Reddedilen hâkim tarafından, istemin reddinin gerektiği yönünde görüş belirtilmesi üzerine, dosyayı inceleyen merci tarafından reddi hâkim talep eden vekilin vekâletnamesinde, reddi hâkim talebine ilişkin özel yetkisinin bulunmadığı gerekçesi ile reddi hâkim talebinin usûlden reddine karar verilmiş, hüküm davacı vekili tarafından temyiz edilmiştir.

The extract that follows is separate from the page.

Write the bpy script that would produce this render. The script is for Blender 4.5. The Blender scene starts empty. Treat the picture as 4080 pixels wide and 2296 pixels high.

Dosyayı inceleyen merci tarafından dosya içerisinde özel yetkili vekâlet olmadığından, reddi hâkim talebinin usulden reddine karar verilmiş ise de; karar tarihinden sonra özel yetki içeren vekâletname dosyaya sunularak eksiklik tamamlanmış olduğundan mahkemenin ret gerekçesi ortadan kalkmıştır. Hâkimin reddi için ileri sürülen sebepler işin esası yönünden temyiz sebebi olup, HMK’nın 36. maddesinde sayılan sebeplerden olmadığından, sonuç olarak talebin reddine karar verilmesinde isabetsizlik bulunmamaktadır. Bu nedenle, yerinde görülmeyen temyiz itirazlarının reddi ile gerekçeleri bakımından yanılgılı, sonucu bakımından doğru olan hükmün ONANMASINA, aşağıda yazılı onama harcının temyiz edene yükletilmesine 30/03/2016 gününde oy birliği ile karar verildi.